▸ TASK TO COMPLETE: Reproduce the data below in full and exclude every picture.

▸ SOURCE EXCERPT:
+ + +
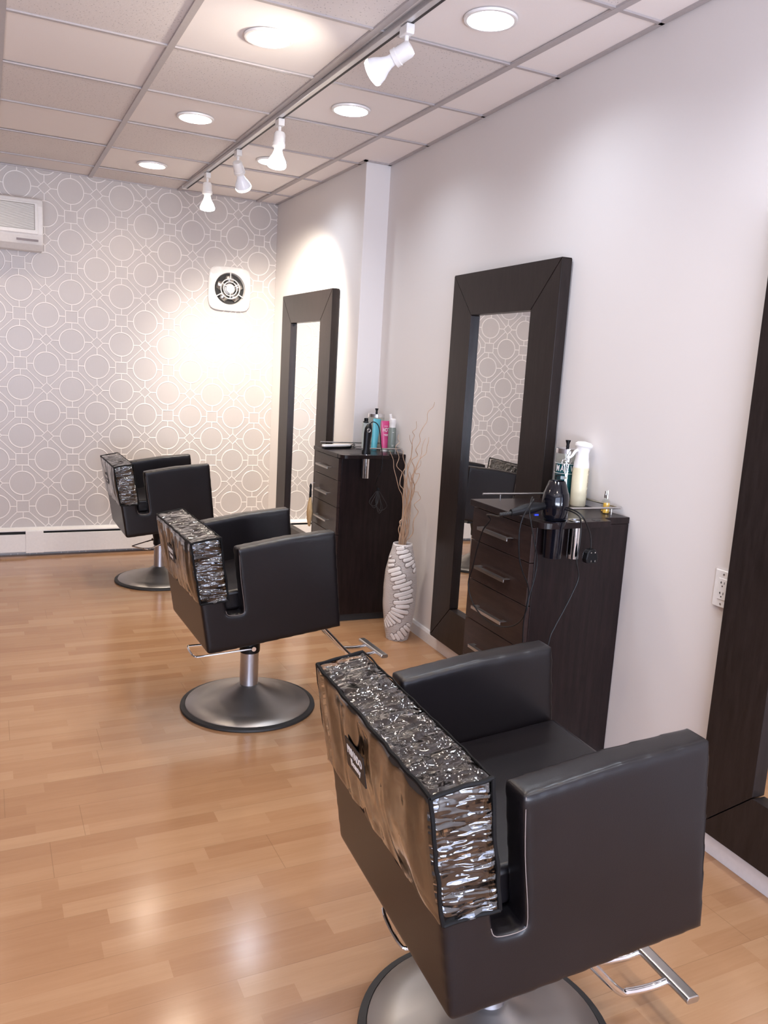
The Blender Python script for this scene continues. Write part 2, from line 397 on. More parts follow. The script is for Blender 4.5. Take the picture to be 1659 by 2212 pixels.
# ceiling: tiles and grid
def wall_x(y): return K * (y - YS) if y < YS else XFAR
CANS_COOL = [(-0.6243, GY0 + T * (i + .5)) for i in (-5, -3, -1, 1, 3)]
CANS_WARM = [(-1.2319, GY0 + T * (i + .5)) for i in (-6, -4, -2, 0, 2, 4)]
CANS_LEFT_FILL = [(-2.4529, GY0 + T * (i + .5)) for i in (-4, 0, 4)]  # unseen extra column, added to even out the room light
ROUGH = {(1, 0), (1, 2), (2, 1), (2, 3), (2, 5), (3, 0), (3, 2), (3, 4), (3, -2), (4, 1), (4, 3), (2, -1), (1, -2), (5, 0), (5, 2), (2, -3), (3, -4), (4, -1)}
cb = BM(); gb = BM(); zt = H + .007
xs = [None] + list(TX) + [XL]
for r in range(-8, 6):
    y0 = GY0 + T * r; y1 = y0 + T; y0 = max(y0, YF); y1 = min(y1, YB)
    if y1 <= y0: continue
    segs = [(y0, y1)] if not (y0 < YS < y1) else [(y0, YS), (YS, y1)]
    for ci in range(len(xs) - 1):
        mi = 0 if (ci, r) in ROUGH else 1
        xb = xs[ci + 1]
        if ci == 0:
            for a, c in segs:
                wa = wall_x(a + 1e-6); wc = wall_x(c - 1e-6)
                f = cb.faces.new([cb.verts.new(q) for q in ((xb, a, zt), (wa, a, zt), (wc, c, zt), (xb, c, zt))]); f.material_index = 1
            continue
        xa = xs[ci]
        can = next(((x, y) for x, y in CANS_COOL + CANS_WARM + CANS_LEFT_FILL if xb < x < xa and y0 < y < y1), None)
        zz = zt + (0.003 if mi else 0.0)
        if not can:
            f = cb.faces.new([cb.verts.new(q) for q in ((xb, y0, zz), (xa, y0, zz), (xa, y1, zz), (xb, y1, zz))]); f.material_index = mi
        else:
            n = 32; ins = []; outs = []
            for i in range(n):
                a = 2 * math.pi * (i + .5) / n; ca, sa = math.cos(a), math.sin(a)
                ins.append(cb.verts.new((can[0] + .0815 * ca, can[1] + .0815 * sa, zz)))
                kx = ((xa if ca > 0 else xb) - can[0]) / ca if abs(ca) > 1e-6 else 1e9
                ky = ((y1 if sa > 0 else y0) - can[1]) / sa if abs(sa) > 1e-6 else 1e9
                q = min(kx, ky); outs.append(cb.verts.new((can[0] + q * ca, can[1] + q * sa, zz)))
            for i in range(n):
                cb.faces.new((ins[i], outs[i], outs[(i + 1) % n], ins[(i + 1) % n])).material_index = 1
            for cx, cy in ((xa, y0), (xa, y1), (xb, y0), (xb, y1)):
                for i in range(n):
                    o0 = outs[i].co; o1 = outs[(i + 1) % n].co
                    if abs(o0.x - o1.x) > 1e-4 and abs(o0.y - o1.y) > 1e-4 and (Vector((cx, cy)) - o0.xy).length < .25 and (Vector((cx, cy)) - o1.xy).length < .25:
                        cb.faces.new((outs[i], cb.verts.new((cx, cy, zz)), outs[(i + 1) % n])).material_index = 1
    yg = GY0 + T * r
    if YF < yg < YB: box(gb, XL, wall_x(yg) - .001, yg - .0085, yg + .0085, H, H + .0065)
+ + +
▸ ANSWER TO THE TASK:
The Blender Python script for this scene continues. Write part 2, from line 397 on. More parts follow. The script is for Blender 4.5. Take the picture to be 1659 by 2212 pixels.
# ceiling: tiles and grid
def wall_x(y): return K * (y - YS) if y < YS else XFAR
CANS_COOL = [(-0.6243, GY0 + T * (i + .5)) for i in (-5, -3, -1, 1, 3)]
CANS_WARM = [(-1.2319, GY0 + T * (i + .5)) for i in (-6, -4, -2, 0, 2, 4)]
CANS_LEFT_FILL = [(-2.4529, GY0 + T * (i + .5)) for i in (-4, 0, 4)]  # unseen extra column, added to even out the room light
ROUGH = {(1, 0), (1, 2), (2, 1), (2, 3), (2, 5), (3, 0), (3, 2), (3, 4), (3, -2), (4, 1), (4, 3), (2, -1), (1, -2), (5, 0), (5, 2), (2, -3), (3, -4), (4, -1)}
cb = BM(); gb = BM(); zt = H + .007
xs = [None] + list(TX) + [XL]
for r in range(-8, 6):
    y0 = GY0 + T * r; y1 = y0 + T; y0 = max(y0, YF); y1 = min(y1, YB)
    if y1 <= y0: continue
    segs = [(y0, y1)] if not (y0 < YS < y1) else [(y0, YS), (YS, y1)]
    for ci in range(len(xs) - 1):
        mi = 0 if (ci, r) in ROUGH else 1
        xb = xs[ci + 1]
        if ci == 0:
            for a, c in segs:
                wa = wall_x(a + 1e-6); wc = wall_x(c - 1e-6)
                f = cb.faces.new([cb.verts.new(q) for q in ((xb, a, zt), (wa, a, zt), (wc, c, zt), (xb, c, zt))]); f.material_index = 1
            continue
        xa = xs[ci]
        can = next(((x, y) for x, y in CANS_COOL + CANS_WARM + CANS_LEFT_FILL if xb < x < xa and y0 < y < y1), None)
        zz = zt + (0.003 if mi else 0.0)
        if not can:
            f = cb.faces.new([cb.verts.new(q) for q in ((xb, y0, zz), (xa, y0, zz), (xa, y1, zz), (xb, y1, zz))]); f.material_index = mi
        else:
            n = 32; ins = []; outs = []
            for i in range(n):
                a = 2 * math.pi * (i + .5) / n; ca, sa = math.cos(a), math.sin(a)
                ins.append(cb.verts.new((can[0] + .0815 * ca, can[1] + .0815 * sa, zz)))
                kx = ((xa if ca > 0 else xb) - can[0]) / ca if abs(ca) > 1e-6 else 1e9
                ky = ((y1 if sa > 0 else y0) - can[1]) / sa if abs(sa) > 1e-6 else 1e9
                q = min(kx, ky); outs.append(cb.verts.new((can[0] + q * ca, can[1] + q * sa, zz)))
            for i in range(n):
                cb.faces.new((ins[i], outs[i], outs[(i + 1) % n], ins[(i + 1) % n])).material_index = 1
            for cx, cy in ((xa, y0), (xa, y1), (xb, y0), (xb, y1)):
                for i in range(n):
                    o0 = outs[i].co; o1 = outs[(i + 1) % n].co
                    if abs(o0.x - o1.x) > 1e-4 and abs(o0.y - o1.y) > 1e-4 and (Vector((cx, cy)) - o0.xy).length < .25 and (Vector((cx, cy)) - o1.xy).length < .25:
                        cb.faces.new((outs[i], cb.verts.new((cx, cy, zz)), outs[(i + 1) % n])).material_index = 1
    yg = GY0 + T * r
    if YF < yg < YB: box(gb, XL, wall_x(yg) - .001, yg - .0085, yg + .0085, H, H + .0065)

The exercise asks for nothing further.